=== Collected material ===

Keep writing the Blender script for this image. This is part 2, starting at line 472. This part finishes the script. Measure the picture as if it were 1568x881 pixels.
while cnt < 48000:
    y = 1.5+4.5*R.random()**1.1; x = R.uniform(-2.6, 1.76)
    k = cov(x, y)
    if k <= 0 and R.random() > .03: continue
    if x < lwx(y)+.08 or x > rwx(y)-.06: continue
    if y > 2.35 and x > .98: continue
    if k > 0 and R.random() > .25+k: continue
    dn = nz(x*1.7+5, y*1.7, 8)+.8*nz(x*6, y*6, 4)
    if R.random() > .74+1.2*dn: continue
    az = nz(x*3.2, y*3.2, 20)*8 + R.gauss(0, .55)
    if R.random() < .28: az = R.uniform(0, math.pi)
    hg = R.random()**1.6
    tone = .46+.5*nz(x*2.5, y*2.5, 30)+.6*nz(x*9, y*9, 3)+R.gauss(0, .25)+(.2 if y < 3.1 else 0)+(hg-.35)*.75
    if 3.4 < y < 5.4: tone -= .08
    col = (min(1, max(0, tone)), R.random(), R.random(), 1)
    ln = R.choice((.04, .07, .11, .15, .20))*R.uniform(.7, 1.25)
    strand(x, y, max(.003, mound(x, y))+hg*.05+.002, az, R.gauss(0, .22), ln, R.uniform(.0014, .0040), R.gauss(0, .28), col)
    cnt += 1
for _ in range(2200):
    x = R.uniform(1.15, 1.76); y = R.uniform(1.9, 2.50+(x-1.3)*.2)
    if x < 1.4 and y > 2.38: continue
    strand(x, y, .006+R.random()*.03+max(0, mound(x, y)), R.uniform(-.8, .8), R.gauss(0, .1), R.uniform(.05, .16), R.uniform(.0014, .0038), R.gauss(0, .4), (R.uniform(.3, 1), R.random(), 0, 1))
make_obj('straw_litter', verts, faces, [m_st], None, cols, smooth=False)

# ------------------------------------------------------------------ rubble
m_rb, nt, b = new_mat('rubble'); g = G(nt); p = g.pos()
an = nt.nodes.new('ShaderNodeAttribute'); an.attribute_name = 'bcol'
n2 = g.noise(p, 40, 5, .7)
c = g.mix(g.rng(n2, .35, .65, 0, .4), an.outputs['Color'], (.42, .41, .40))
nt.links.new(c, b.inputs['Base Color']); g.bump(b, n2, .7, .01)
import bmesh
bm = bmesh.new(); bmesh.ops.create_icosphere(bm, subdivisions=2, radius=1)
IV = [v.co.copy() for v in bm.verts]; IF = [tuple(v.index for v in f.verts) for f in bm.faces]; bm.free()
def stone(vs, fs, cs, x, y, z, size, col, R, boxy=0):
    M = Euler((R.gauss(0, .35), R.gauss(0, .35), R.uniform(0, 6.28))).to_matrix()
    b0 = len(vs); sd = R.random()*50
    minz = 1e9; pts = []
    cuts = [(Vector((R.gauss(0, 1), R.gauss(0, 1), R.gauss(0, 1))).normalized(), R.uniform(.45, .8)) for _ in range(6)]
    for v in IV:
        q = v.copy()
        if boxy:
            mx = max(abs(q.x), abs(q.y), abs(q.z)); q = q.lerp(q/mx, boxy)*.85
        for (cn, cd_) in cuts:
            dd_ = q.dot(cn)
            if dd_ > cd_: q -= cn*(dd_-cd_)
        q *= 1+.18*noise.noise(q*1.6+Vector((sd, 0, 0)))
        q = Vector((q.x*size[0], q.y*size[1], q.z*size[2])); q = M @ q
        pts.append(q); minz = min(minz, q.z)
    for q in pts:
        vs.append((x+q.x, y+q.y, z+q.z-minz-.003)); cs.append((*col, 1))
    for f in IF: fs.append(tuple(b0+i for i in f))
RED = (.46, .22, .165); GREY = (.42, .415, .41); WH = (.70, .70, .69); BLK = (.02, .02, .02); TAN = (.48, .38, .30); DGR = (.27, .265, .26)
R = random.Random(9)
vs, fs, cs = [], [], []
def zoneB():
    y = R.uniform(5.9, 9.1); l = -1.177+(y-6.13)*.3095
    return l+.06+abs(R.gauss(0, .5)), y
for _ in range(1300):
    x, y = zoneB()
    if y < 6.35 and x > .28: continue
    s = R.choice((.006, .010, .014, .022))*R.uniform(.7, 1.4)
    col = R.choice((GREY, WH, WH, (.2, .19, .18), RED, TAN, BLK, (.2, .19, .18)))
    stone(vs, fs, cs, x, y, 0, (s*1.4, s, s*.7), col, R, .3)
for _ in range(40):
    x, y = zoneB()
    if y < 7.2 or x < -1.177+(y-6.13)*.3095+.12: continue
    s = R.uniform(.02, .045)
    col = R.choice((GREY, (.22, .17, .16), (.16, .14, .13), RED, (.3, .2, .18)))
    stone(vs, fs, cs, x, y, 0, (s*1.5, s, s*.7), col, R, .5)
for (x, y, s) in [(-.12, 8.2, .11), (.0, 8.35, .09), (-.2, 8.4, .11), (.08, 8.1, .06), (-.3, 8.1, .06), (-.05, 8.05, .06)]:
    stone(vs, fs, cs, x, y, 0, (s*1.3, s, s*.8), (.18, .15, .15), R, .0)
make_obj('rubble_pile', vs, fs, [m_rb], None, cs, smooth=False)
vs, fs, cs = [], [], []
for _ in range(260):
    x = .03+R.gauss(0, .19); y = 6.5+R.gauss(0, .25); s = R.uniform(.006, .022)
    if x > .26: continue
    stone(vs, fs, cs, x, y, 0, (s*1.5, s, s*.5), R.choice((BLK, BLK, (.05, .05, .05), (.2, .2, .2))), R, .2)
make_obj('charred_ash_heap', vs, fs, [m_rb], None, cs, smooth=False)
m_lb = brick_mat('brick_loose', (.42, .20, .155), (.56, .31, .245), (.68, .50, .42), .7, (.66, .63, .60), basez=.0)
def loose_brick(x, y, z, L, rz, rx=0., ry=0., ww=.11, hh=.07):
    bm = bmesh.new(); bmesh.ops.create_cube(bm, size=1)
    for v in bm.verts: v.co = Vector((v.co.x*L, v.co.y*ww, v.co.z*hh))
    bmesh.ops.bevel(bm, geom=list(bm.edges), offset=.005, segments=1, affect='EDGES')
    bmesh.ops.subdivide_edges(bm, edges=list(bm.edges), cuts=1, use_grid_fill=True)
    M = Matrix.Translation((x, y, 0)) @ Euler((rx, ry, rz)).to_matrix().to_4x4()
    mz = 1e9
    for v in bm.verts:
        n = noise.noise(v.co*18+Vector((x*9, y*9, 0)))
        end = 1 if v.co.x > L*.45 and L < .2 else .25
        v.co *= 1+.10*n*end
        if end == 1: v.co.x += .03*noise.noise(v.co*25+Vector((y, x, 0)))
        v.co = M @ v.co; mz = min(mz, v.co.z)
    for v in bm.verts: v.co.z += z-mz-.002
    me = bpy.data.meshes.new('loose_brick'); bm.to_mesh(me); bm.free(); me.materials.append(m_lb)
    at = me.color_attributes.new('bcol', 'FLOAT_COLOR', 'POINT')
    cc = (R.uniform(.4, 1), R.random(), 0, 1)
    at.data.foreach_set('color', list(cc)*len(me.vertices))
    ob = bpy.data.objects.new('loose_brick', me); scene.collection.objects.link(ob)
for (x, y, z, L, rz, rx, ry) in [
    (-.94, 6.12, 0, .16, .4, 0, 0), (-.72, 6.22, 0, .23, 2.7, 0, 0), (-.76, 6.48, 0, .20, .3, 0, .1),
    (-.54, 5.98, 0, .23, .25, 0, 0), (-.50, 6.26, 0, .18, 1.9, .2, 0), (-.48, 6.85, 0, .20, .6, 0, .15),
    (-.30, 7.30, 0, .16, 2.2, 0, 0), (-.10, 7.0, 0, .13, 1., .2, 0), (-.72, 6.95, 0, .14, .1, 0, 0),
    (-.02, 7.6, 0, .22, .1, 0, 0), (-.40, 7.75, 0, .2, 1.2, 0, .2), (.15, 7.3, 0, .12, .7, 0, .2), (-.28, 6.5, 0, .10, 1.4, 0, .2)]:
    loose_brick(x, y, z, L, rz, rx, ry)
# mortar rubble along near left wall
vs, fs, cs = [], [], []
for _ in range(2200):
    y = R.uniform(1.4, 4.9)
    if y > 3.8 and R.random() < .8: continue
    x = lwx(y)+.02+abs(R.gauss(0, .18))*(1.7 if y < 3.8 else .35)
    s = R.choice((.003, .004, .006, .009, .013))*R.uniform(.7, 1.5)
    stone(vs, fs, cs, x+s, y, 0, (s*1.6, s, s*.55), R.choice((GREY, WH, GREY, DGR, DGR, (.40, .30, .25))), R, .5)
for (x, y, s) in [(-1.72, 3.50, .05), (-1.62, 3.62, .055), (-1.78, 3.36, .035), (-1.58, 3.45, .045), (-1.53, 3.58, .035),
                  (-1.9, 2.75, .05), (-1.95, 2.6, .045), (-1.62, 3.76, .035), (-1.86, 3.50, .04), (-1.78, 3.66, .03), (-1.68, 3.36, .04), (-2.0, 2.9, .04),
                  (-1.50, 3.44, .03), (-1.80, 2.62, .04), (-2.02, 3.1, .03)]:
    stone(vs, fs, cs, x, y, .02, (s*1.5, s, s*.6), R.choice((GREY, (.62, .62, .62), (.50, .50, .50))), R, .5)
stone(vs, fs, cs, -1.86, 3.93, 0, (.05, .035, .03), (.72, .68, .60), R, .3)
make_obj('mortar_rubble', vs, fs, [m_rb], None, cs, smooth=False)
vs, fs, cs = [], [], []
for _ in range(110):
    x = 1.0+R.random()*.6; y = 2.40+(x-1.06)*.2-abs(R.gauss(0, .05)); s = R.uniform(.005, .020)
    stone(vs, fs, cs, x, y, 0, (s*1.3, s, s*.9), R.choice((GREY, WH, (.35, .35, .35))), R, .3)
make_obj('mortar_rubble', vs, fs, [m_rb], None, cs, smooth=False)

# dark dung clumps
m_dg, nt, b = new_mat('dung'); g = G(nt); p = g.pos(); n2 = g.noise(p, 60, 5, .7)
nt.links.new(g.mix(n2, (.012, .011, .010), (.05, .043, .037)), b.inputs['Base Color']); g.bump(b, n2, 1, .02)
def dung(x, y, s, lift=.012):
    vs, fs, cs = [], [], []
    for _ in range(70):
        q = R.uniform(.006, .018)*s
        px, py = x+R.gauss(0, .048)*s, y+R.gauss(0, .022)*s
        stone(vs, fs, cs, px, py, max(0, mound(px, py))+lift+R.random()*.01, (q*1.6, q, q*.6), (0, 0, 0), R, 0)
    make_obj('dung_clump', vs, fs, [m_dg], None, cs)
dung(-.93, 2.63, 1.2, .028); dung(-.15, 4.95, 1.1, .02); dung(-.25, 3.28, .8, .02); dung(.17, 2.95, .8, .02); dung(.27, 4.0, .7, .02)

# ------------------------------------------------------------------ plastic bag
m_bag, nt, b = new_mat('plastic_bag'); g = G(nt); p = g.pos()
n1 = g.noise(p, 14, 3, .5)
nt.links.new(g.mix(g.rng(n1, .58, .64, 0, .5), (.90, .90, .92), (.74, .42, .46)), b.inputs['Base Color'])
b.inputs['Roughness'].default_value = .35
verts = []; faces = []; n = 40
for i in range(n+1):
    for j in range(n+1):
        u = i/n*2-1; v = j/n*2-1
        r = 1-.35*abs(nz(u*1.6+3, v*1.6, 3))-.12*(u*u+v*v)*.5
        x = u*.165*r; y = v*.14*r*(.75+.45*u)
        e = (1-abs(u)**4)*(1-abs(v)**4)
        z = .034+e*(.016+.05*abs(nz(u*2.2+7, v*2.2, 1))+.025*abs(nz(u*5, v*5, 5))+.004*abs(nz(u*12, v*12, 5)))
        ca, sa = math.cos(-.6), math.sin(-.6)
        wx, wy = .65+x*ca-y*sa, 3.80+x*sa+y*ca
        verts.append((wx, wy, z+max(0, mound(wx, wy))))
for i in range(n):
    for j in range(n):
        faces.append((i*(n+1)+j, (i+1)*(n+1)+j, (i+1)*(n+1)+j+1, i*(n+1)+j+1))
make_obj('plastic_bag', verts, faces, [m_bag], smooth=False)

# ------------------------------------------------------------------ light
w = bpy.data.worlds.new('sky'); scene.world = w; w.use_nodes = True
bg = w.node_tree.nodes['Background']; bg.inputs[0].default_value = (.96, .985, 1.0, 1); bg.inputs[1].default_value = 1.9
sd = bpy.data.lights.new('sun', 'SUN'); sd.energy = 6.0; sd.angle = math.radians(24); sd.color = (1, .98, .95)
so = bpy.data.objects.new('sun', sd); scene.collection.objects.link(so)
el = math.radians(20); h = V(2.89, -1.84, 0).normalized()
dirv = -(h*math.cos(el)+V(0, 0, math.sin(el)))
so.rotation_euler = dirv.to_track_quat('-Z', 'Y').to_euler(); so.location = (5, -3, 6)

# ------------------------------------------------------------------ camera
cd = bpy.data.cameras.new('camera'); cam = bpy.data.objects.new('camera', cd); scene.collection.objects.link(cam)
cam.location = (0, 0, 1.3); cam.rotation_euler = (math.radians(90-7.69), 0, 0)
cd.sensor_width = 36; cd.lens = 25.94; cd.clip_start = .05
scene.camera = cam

===

* _Task requirements_
Look above and repeat, character for character, the lines from the first one to the line with "None, cols, smooth=False)", counting both.

* _Final result_
Keep writing the Blender script for this image. This is part 2, starting at line 472. This part finishes the script. Measure the picture as if it were 1568x881 pixels.
while cnt < 48000:
    y = 1.5+4.5*R.random()**1.1; x = R.uniform(-2.6, 1.76)
    k = cov(x, y)
    if k <= 0 and R.random() > .03: continue
    if x < lwx(y)+.08 or x > rwx(y)-.06: continue
    if y > 2.35 and x > .98: continue
    if k > 0 and R.random() > .25+k: continue
    dn = nz(x*1.7+5, y*1.7, 8)+.8*nz(x*6, y*6, 4)
    if R.random() > .74+1.2*dn: continue
    az = nz(x*3.2, y*3.2, 20)*8 + R.gauss(0, .55)
    if R.random() < .28: az = R.uniform(0, math.pi)
    hg = R.random()**1.6
    tone = .46+.5*nz(x*2.5, y*2.5, 30)+.6*nz(x*9, y*9, 3)+R.gauss(0, .25)+(.2 if y < 3.1 else 0)+(hg-.35)*.75
    if 3.4 < y < 5.4: tone -= .08
    col = (min(1, max(0, tone)), R.random(), R.random(), 1)
    ln = R.choice((.04, .07, .11, .15, .20))*R.uniform(.7, 1.25)
    strand(x, y, max(.003, mound(x, y))+hg*.05+.002, az, R.gauss(0, .22), ln, R.uniform(.0014, .0040), R.gauss(0, .28), col)
    cnt += 1
for _ in range(2200):
    x = R.uniform(1.15, 1.76); y = R.uniform(1.9, 2.50+(x-1.3)*.2)
    if x < 1.4 and y > 2.38: continue
    strand(x, y, .006+R.random()*.03+max(0, mound(x, y)), R.uniform(-.8, .8), R.gauss(0, .1), R.uniform(.05, .16), R.uniform(.0014, .0038), R.gauss(0, .4), (R.uniform(.3, 1), R.random(), 0, 1))
make_obj('straw_litter', verts, faces, [m_st], None, cols, smooth=False)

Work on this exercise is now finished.